Current development platforms rarely scale in both directions. For example, suppose you develop a really slick web application for your department using Active Server Pages on Windows NT. Word gets out around the company about how great it is and hundreds of people want to start using it. Suddenly, your application, which was designed for use by 10 or 20 people, has to accommodate hundreds. What can you do to scale it up? Conversely, suppose you need to build a small, specialized system that is to reside on its own server. You know it will never have more than a few users. Will you really use a Sun Ultraserver to build it? No, you’ll go with something smaller and more affordable. As developers, it’s hard for us to remember that technology decisions should scale in price as well as performance.
Ideally, developers should be proficient on just one development platform that can scale across different hardware platforms, from Intel to Alpha to Sparc, and operating system platforms, from NT to Unix to VMS. Unfortunately, this is not the case with current web server application development. Developers wander from one platform to the next, worrying, like Goldilocks, that “This one’s too small” or “This one’s too big,” when they need one that’s just right.

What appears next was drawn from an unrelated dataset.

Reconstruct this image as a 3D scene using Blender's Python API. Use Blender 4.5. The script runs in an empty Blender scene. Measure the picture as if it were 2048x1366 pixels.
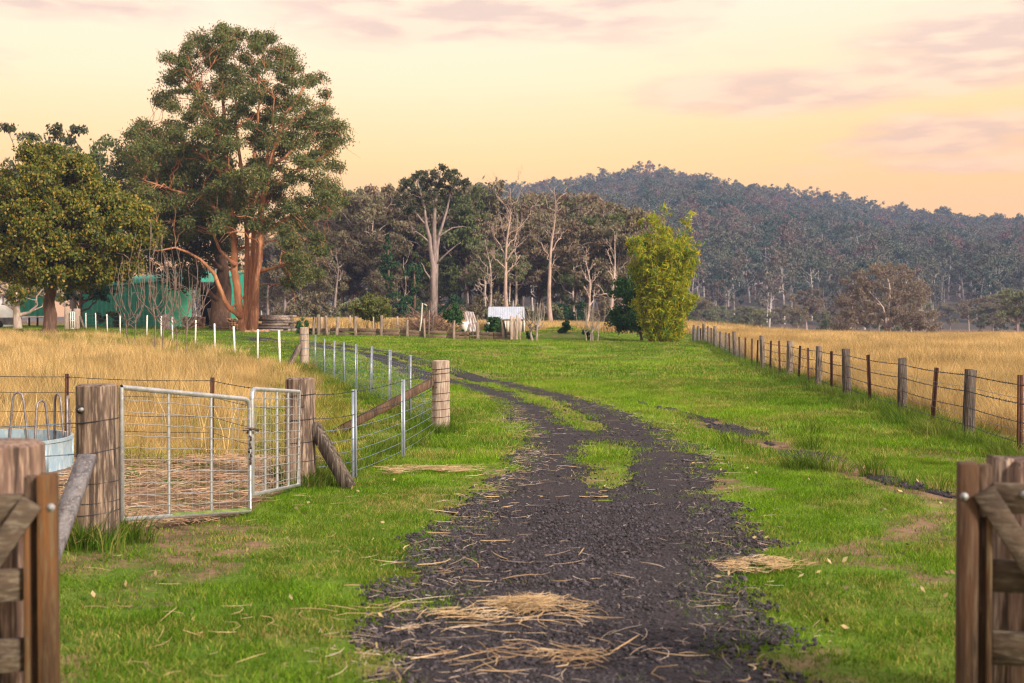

You must factor in the skill levels required by each option. One of the worst situations is that each platform requires its own specific skill set, so you wind up with a development team that is split along platforms. For example, you may have one group of programmers that uses Perl, one that uses Java, one that uses Oracle Forms, and one that uses PL/SQL. Since it’s impossible to master all the techniques available on each platform, you wind up with systems that only a small group can support.
As if content management and application development aren’t enough of a challenge, the new breed of application must seamlessly interact with internal applications and electronically exchange data with external systems. Data entered by remote users must synchronize with the production systems. Orders placed on your web site must flow into an order entry system, which must then send the customers email notifying them that their orders have been received. Purchase orders must flow from your system into the order entry systems of your business partners.
These types of tasks are well beyond the scope of almost all the web servers currently available. While it’s possible to build this functionality, it is usually a kludgey process performed with uploads or downloads or, God forbid, rekeying the information by hand.
Web server vendors are attempting to address this problem by defining universal standards for interoperability and object-to-object communication; some of the most promising solutions, such as CORBA and COM, are already available. However, the battle over what will be the general standard is already brewing and promises to make the browser wars look like a game of touch football at a retirement home.
[1] Metadata is data about other data. For example, a file’s size is metadata because it is data about the file, not part of the file itself.